DO THIS: Please, without the pictures, retype exactly the lines from the start of the material through the line that holds "obj_from_bm('hinge',bm,M_brass,d1)".

RECORDED INFORMATION:
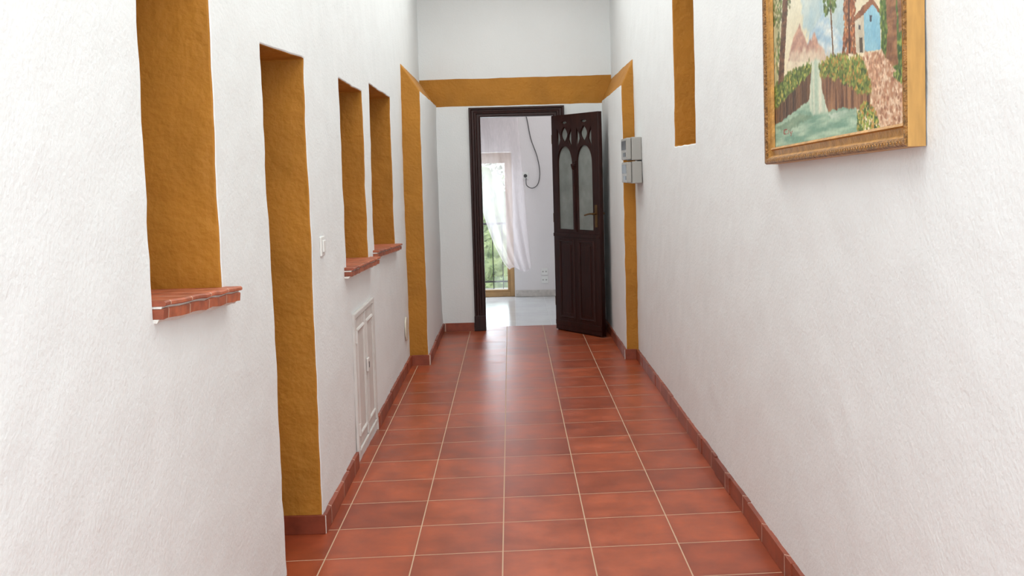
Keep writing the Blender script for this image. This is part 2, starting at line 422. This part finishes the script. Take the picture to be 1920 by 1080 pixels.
for (a,b) in PAN:
    bm=bmesh.new(); bx(bm,a-.01,b+.01,.885,1.86,-.004,.004); bmesh.ops.transform(bm,matrix=TM,verts=bm.verts)
    g=obj_from_bm('glass_pane',bm,M_frost,leaf); g['label']='pale frosted glass pane'
for (a,b) in PAN:
    for s in (1,-1):
        bm=bmesh.new()
        mpf=lambda u,z,h: Vector((u,z,s*(.019+h)))
        frame_sweep(bm,mpf,(a+.02,b-.02,.13,.79),[(-.0,0),(.0,.006),(.008,.012),(.016,.010),(.022,.0)])
        bx(bm,a+.045,b-.045,.155,.765,min(s*.015,s*.026),max(s*.015,s*.026))
        bmesh.ops.recalc_face_normals(bm,faces=bm.faces)
        bmesh.ops.transform(bm,matrix=TM,verts=bm.verts)
        obj_from_bm('raised_panel',bm,M_wood,leaf,.004)
bm=bmesh.new()
bx(bm,.0,W,.835,.865,.018,.03); bx(bm,.0,W,.04,.085,.018,.026)
bx(bm,.303,.352,.88,1.5,.018,.028)
cyl(bm,(.3275,.9,.028),(.3275,1.42,.028),.011,12); cyl(bm,(.3275,1.42,.03),(.3275,1.46,.03),.012,12,r2=.026); cyl(bm,(.3275,1.46,.03),(.3275,1.475,.03),.026,12)
bmesh.ops.transform(bm,matrix=TM,verts=bm.verts)
obj_from_bm('rail_moulding',bm,M_wood,leaf,.003)
bm=bmesh.new()
for s in (1,-1):
    bx(bm,.605,.638,.93,1.12,min(s*.019,s*.024),max(s*.019,s*.024))
    cyl(bm,(.622,1.045,s*.02),(.622,1.045,s*.065),.009,12)
    tube(bm,smooth_path([(.625,1.045,s*.062),(.59,1.046,s*.064),(.545,1.04,s*.06),(.505,1.032,s*.055)],4),.008,8)
bmesh.ops.transform(bm,matrix=TM,verts=bm.verts)
g=obj_from_bm('lever_handle',bm,M_brass,leaf,.001); g['label']='aged brass lever handle on a long plate'
for z in (.25,1.0,1.7):
    bm=bmesh.new(); cyl(bm,(-.004,z-.04,.014),(-.004,z+.04,.014),.008,10)
    bmesh.ops.transform(bm,matrix=TM,verts=bm.verts)
    obj_from_bm('hinge',bm,M_brass,d1)

# ------------------------------------------------------------ painting
PO=Vector((.93,2.325,1.455))
pe=empty('framed_painting',PO,'gold framed oil landscape with cottage, cliffs and waterfall','painting')
pe.rotation_euler=(-.023,0,0)
PL=1.285; PH=.95
wn,wf_,wb=.022,.085,.055
bm=bmesh.new()
prof=[(0,.030),(.02,.040),(.14,.044),(.2,.036),(.5,.033),(.62,.040),(.72,.047),(.92,.047),(1.0,.040),(1.0,.0)]
slots=[0,0,0,0,0,1,1,1,2]
frame_sweep(bm,lambda a,b,h:Vector((-h-.002,a,b)),(wn,PL-wf_,wb,PH-wb),prof,widths=(wn,wf_,wb,wb),slots=slots)
bmesh.ops.recalc_face_normals(bm,faces=bm.faces)
nb=64
for i in range(nb):
    y=.03+(PL-.06)*i/(nb-1)
    for sgn in (-1,1):
        p0=Vector((-.0475,y,.010)); p1=Vector((-.0475,y+sgn*.008,.0165))
        cyl(bm,p0,p1,.0028,6,r2=.0012)
for f in bm.faces:
    if len(f.verts)==6 or (f.calc_area()<.0001): f.material_index=0
fo=obj_from_bm('picture_frame',bm,[M_gold,M_goldrim,M_goldside],pe); fo['label']='gilded wooden frame with an ornate outer rim'

def vn(x,y,seed=0):
    xi=np.floor(x).astype(np.int64); yi=np.floor(y).astype(np.int64); xf=x-xi; yf=y-yi
    def hsh(a,b):
        h=(a*374761393+b*668265263+seed*982451653)&0xffffffff
        h=((h^(h>>13))*1274126177)&0xffffffff
        return ((h^(h>>16))&0xffff)/65535.0
    u=xf*xf*(3-2*xf); v=yf*yf*(3-2*yf)
    return (hsh(xi,yi)*(1-u)+hsh(xi+1,yi)*u)*(1-v)+(hsh(xi,yi+1)*(1-u)+hsh(xi+1,yi+1)*u)*v
def fb(x,y,s): return .55*vn(x,y,s)+.3*vn(x*2.1,y*2.1,s+1)+.15*vn(x*4.3,y*4.3,s+2)
# sketch grid units -> canvas (projective map of the sketch rectangle to the canvas)
def sk(x,y):
    d=fw*1950+rt*(x-960)+up*(462-y); t=.892/d.x; p=Vector((0,0,1.42))+d*t
    yy=p.y-PO.y; zz=p.z-PO.z+.023*yy
    return (yy,zz)
NY,NZ=440,330; ya,yb=wn-.004,PL-wf_+.004; za,zb=wb-.004,PH-wb+.004
gy=ya+(yb-ya)*np.linspace(0,1,NY+1)**1.15; gz=za+(zb-za)*np.linspace(0,1,NZ+1)**1.35
Yg,Zg=np.meshgrid(gy,gz,indexing='ij')
jx=(fb(Yg*60,Zg*60,3)-.5); jz=(fb(Yg*60,Zg*60,9)-.5)
img=np.zeros(Yg.shape+(3,))
g=np.clip((Zg-.3)/.5,0,1)[...,None]
img[:]=np.array([232,218,182])*(1-g)+np.array([200,210,200])*g
n0=fb(Yg*8,Zg*10,5)[...,None]
img=img*(.92+.16*n0)
def inpoly(P,X,Y):
    c=np.zeros(X.shape,bool); n=len(P)
    for i in range(n):
        x1,y1=P[i]; x2,y2=P[(i+1)%n]
        if y1==y2: continue
        cond=((y1>Y)!=(y2>Y))&(X<(x2-x1)*(Y-y1)/(y2-y1)+x1); c^=cond
    return c
def layer(pts,c1,c2,jit=.012,ns=40,nsz=None,seed=1,alpha=1.0,soft=0):
    global img
    P=[sk(*p) for p in pts]
    m=inpoly(P,Yg+jx*jit*2,Zg+jz*jit*2).astype(float)
    for _ in range(soft):
        m[1:-1,1:-1]=(m[1:-1,1:-1]*2+m[:-2,1:-1]+m[2:,1:-1]+m[1:-1,:-2]+m[1:-1,2:])/6
    n=fb(Yg*ns,Zg*(nsz or ns),seed); n=np.clip((n-.25)*2,0,1)[...,None]
    c=np.array(c1)*(1-n)+np.array(c2)*n
    a=(m[...,None]*alpha)
    img=img*(1-a)+c*a
rs=np.random.RandomState(4)
def dabs(pts,cols,n,ry=.009,rz=.006,alpha=.8):
    P=[sk(*p) for p in pts]; ys=[p[0] for p in P]; zs=[p[1] for p in P]
    k=0; tries=0
    while k<n and tries<n*8:
        tries+=1
        y=rs.uniform(min(ys),max(ys)); z=rs.uniform(min(zs),min(max(zs),.62))
        if not inpoly(P,np.array([y]),np.array([z]))[0]: continue
        k+=1
        a=ry*rs.uniform(.5,1.3); b=rz*rs.uniform(.5,1.3); th_=rs.uniform(-.9,.9)
        i0,i1=np.searchsorted(gy,[y-a*1.5,y+a*1.5]); j0,j1=np.searchsorted(gz,[z-a*1.5,z+a*1.5])
        if i1<=i0 or j1<=j0: continue
        dy=Yg[i0:i1,j0:j1]-y; dz=Zg[i0:i1,j0:j1]-z
        u=dy*math.cos(th_)+dz*math.sin(th_); v=-dy*math.sin(th_)+dz*math.cos(th_)
        m=np.clip(1.4*(1-(u/a)**2-(v/b)**2),0,1)[...,None]*alpha
        c=np.array(cols[rs.randint(len(cols))])*rs.uniform(.88,1.1)
        img[i0:i1,j0:j1]=img[i0:i1,j0:j1]*(1-m)+c*m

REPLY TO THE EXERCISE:
Keep writing the Blender script for this image. This is part 2, starting at line 422. This part finishes the script. Take the picture to be 1920 by 1080 pixels.
for (a,b) in PAN:
    bm=bmesh.new(); bx(bm,a-.01,b+.01,.885,1.86,-.004,.004); bmesh.ops.transform(bm,matrix=TM,verts=bm.verts)
    g=obj_from_bm('glass_pane',bm,M_frost,leaf); g['label']='pale frosted glass pane'
for (a,b) in PAN:
    for s in (1,-1):
        bm=bmesh.new()
        mpf=lambda u,z,h: Vector((u,z,s*(.019+h)))
        frame_sweep(bm,mpf,(a+.02,b-.02,.13,.79),[(-.0,0),(.0,.006),(.008,.012),(.016,.010),(.022,.0)])
        bx(bm,a+.045,b-.045,.155,.765,min(s*.015,s*.026),max(s*.015,s*.026))
        bmesh.ops.recalc_face_normals(bm,faces=bm.faces)
        bmesh.ops.transform(bm,matrix=TM,verts=bm.verts)
        obj_from_bm('raised_panel',bm,M_wood,leaf,.004)
bm=bmesh.new()
bx(bm,.0,W,.835,.865,.018,.03); bx(bm,.0,W,.04,.085,.018,.026)
bx(bm,.303,.352,.88,1.5,.018,.028)
cyl(bm,(.3275,.9,.028),(.3275,1.42,.028),.011,12); cyl(bm,(.3275,1.42,.03),(.3275,1.46,.03),.012,12,r2=.026); cyl(bm,(.3275,1.46,.03),(.3275,1.475,.03),.026,12)
bmesh.ops.transform(bm,matrix=TM,verts=bm.verts)
obj_from_bm('rail_moulding',bm,M_wood,leaf,.003)
bm=bmesh.new()
for s in (1,-1):
    bx(bm,.605,.638,.93,1.12,min(s*.019,s*.024),max(s*.019,s*.024))
    cyl(bm,(.622,1.045,s*.02),(.622,1.045,s*.065),.009,12)
    tube(bm,smooth_path([(.625,1.045,s*.062),(.59,1.046,s*.064),(.545,1.04,s*.06),(.505,1.032,s*.055)],4),.008,8)
bmesh.ops.transform(bm,matrix=TM,verts=bm.verts)
g=obj_from_bm('lever_handle',bm,M_brass,leaf,.001); g['label']='aged brass lever handle on a long plate'
for z in (.25,1.0,1.7):
    bm=bmesh.new(); cyl(bm,(-.004,z-.04,.014),(-.004,z+.04,.014),.008,10)
    bmesh.ops.transform(bm,matrix=TM,verts=bm.verts)
    obj_from_bm('hinge',bm,M_brass,d1)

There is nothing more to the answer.